Sure. Really it's about what work the system does and how different systems do different work. In 5e, it's no controversial at all that the orc is hit and that this bit of fiction is the system's say, suggested by the player and described by the GM. This is normal. When it's applied outside of normal, like outside of combat, it's weird because 5e doesn't have the system have a say here. But, in reality, the difference is not one of kind -- the player suggests an outcome, the system says who gets the say, and the GM describes the outcome accordingly. Constraints are different, but the function of the game, the actual play, is the same.
I'm pondering, and I think it feels weird to me to have a player rolling/declaring where a person IRL doesn't have impact on it. So a roll for determining how positive a social interaction seems ok to me because I'd like to think what a person does has an impact on social interactions. A roll to see if a character is able to solve an engineering problem seems ok to me because I'd like to think the effort and training a person has would have an impact on that. A roll to find a forge that exists seems ok to me because I'd like to think peoples effort and luck determine whether they can locate things.*
It feels different to me to have the DM (as an oracle checking procedure; perhaps using dice perhaps not) consult a (maybe not yet fully rendered) mental-map to see if a forge exists, than it does for me as the PC to have the forge come into existence because I want it to. I'm imagining a twilight zone episode where the world the main character hasn't seen yet doesn't exist until they go look. Say the main character is looking for a store of some sort - it feels like a very different episode to me if the show has the between-the-seconds craftsmen building out what's there according to some pre-made plan, vs. them listening in on the characters thoughts and altering the plans based on what the character in the show wants. Or it feels like a very different theological world view to have a world created where humanity can "succeed" if they all work together and do the right thing, vs. a world where the divine decides each day to nudge things against whatever rules of science others might see and miraculously reward/punish folks based on what they've done.

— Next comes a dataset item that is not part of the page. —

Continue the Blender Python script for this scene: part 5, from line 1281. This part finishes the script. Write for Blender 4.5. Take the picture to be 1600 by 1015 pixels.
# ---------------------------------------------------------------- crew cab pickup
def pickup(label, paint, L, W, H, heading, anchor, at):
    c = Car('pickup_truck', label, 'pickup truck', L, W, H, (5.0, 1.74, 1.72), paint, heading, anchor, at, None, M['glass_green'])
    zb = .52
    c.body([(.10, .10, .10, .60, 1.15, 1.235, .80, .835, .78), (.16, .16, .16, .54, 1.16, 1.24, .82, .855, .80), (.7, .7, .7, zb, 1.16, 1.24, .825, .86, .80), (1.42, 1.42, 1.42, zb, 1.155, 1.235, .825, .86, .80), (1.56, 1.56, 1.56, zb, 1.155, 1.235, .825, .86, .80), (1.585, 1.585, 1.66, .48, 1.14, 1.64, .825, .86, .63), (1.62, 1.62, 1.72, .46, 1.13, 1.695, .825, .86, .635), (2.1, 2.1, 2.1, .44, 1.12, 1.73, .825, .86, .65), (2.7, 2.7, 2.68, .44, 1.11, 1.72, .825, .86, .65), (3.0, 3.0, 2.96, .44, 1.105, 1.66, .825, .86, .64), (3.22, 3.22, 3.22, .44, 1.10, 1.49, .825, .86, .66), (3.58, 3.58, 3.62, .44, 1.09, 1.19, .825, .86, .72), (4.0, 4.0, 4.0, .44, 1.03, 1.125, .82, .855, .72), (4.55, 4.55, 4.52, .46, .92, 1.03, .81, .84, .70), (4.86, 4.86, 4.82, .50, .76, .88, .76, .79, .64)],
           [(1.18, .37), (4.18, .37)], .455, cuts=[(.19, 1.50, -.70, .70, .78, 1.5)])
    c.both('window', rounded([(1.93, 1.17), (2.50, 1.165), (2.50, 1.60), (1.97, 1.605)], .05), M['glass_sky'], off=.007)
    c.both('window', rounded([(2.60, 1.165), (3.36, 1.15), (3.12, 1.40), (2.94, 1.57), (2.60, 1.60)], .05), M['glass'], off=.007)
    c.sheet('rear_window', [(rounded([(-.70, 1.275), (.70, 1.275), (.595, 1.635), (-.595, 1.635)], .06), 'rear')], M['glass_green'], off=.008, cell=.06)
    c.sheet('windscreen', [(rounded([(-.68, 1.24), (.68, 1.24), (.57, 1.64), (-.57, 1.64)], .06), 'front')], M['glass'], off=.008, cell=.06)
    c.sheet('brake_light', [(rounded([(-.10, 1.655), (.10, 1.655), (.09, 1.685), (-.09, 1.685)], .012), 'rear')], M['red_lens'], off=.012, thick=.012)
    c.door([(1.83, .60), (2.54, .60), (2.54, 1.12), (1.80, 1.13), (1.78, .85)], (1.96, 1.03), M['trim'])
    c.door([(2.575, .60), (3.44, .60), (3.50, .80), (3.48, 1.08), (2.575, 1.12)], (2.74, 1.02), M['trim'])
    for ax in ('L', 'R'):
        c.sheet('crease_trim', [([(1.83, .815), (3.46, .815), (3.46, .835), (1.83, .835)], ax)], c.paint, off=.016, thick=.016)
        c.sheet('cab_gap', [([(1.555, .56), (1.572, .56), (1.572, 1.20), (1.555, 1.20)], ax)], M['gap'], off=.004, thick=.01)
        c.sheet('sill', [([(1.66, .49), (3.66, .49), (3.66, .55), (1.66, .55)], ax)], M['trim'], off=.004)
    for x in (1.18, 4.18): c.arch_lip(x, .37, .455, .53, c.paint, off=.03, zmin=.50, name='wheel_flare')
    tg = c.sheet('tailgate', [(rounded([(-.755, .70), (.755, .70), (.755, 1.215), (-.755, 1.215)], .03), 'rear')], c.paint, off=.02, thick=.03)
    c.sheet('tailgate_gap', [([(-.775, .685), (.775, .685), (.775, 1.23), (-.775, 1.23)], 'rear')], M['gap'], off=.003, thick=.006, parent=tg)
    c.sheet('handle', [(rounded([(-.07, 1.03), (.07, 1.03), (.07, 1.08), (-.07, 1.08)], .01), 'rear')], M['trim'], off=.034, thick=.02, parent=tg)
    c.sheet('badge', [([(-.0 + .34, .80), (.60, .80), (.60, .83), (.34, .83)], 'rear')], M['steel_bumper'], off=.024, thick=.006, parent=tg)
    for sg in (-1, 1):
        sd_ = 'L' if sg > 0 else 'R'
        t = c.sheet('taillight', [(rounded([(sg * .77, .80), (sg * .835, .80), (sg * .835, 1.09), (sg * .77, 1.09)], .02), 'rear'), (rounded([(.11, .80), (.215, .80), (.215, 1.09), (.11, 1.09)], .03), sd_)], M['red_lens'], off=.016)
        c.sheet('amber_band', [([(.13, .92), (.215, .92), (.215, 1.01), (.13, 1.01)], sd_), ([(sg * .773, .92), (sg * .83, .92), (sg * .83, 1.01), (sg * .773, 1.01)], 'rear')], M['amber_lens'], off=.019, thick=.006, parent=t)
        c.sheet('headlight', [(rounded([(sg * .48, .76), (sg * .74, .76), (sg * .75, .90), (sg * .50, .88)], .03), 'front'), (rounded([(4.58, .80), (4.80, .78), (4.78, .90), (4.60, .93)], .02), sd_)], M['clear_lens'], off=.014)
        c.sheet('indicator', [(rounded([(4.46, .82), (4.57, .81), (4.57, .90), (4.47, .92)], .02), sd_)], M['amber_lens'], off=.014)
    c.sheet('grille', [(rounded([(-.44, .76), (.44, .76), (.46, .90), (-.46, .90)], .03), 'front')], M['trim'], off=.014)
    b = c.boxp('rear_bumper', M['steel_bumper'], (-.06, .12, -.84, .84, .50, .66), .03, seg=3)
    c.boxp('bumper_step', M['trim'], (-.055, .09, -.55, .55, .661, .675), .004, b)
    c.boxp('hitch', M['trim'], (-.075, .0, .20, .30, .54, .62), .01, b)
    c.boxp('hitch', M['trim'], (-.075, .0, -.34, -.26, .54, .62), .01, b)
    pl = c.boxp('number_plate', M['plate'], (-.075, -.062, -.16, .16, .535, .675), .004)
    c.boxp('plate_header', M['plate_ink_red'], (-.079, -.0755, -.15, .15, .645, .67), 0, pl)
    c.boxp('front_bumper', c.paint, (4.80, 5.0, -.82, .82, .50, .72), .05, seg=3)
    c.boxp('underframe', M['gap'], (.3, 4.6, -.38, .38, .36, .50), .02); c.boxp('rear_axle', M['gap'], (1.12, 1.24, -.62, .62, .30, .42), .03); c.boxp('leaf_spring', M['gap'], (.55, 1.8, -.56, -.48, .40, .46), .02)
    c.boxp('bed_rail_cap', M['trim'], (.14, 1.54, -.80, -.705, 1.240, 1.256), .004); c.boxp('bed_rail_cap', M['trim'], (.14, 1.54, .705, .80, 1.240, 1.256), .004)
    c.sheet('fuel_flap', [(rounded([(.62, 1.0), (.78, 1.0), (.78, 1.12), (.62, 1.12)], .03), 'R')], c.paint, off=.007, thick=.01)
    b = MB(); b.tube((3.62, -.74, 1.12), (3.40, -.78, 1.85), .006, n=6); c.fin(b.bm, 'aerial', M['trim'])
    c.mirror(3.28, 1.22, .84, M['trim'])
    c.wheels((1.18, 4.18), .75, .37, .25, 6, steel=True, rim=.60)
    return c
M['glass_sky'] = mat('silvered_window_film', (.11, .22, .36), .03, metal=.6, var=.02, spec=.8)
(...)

There is of course a tension there. I'd like for the world I'm exploring to have things interesting to my character in it - and not be too real life in terms of the random bad stuff that seems to happen in terms of drudgery and pain and set backs. And so I do want the DM to have built (or be rendering) the world based on those general desires.
So maybe a better example is a Star Trek:TNG episode where someone wants to go in the holodeck to experience what a well trained explorer might experience on some planet, specifically in regards to discovering ancient ruins. They call up that program and go have some recreation time. It feels like a very different holodeck program if the holodeck is generating parts of that planet full of interesting things at an appropriate difficulty level for the crew member to go check out and the crew member wondering if they'll see something in particular or not, as compared to a holodeck program that takes verbal cues from the crew member about what it should generate around the next virtual corner.
Or similarly, when one starts up Minecraft there are a lot of options and mods to set what is in the world before you start playing so that you're pretty sure you'll find interesting things. And then you can go off in survival mode and see what you can find. Or you can set it on creative mode and hit a button or type a command to have the game spawn whatever you want if it wasn't there. Survival mode seems very different from creative mode.
Is creative mode weird to the survival mode player just because it's not survival mode (because the creative mode things weren't in the survival mode rules)? Or is it because there's a difference in kind? Where would a "stochastic creative mode", where you can try to spawn things in parts of the screen you hadn't seen yet, but there's a chance of failure, fall?
Edit:
* Disclaimer: I'm trying to think of who I have roll if the player is shopping and wants to see if a certain thing is in stock or not. I certainly have had the player roll instead of me sometimes if I was ambivalent, but didn't want the store to just become magic Christmas land. In other cases I might say it is just there or just not there based on how I picture the store. That feels somewhat akin to having a table in the book that gives what percentage chance each thing is in stock - and if such a table were there (instead of being generated on the fly in my head), I'm not sure if it matters if the PC rolls or the DM rolls. So the forge thing isn't that totally out there. But having all the locations be completely random feels different to me from having some that would certainly have it, some that certainly wouldn't, and some that might. If forges are a common occurrence, then a big chance of having it in that hex seems great. But if random forges in the woods are rare, then the chance should be small. --- The key to being a Bayesian is how the prior is set, and in many cases it makes all the difference.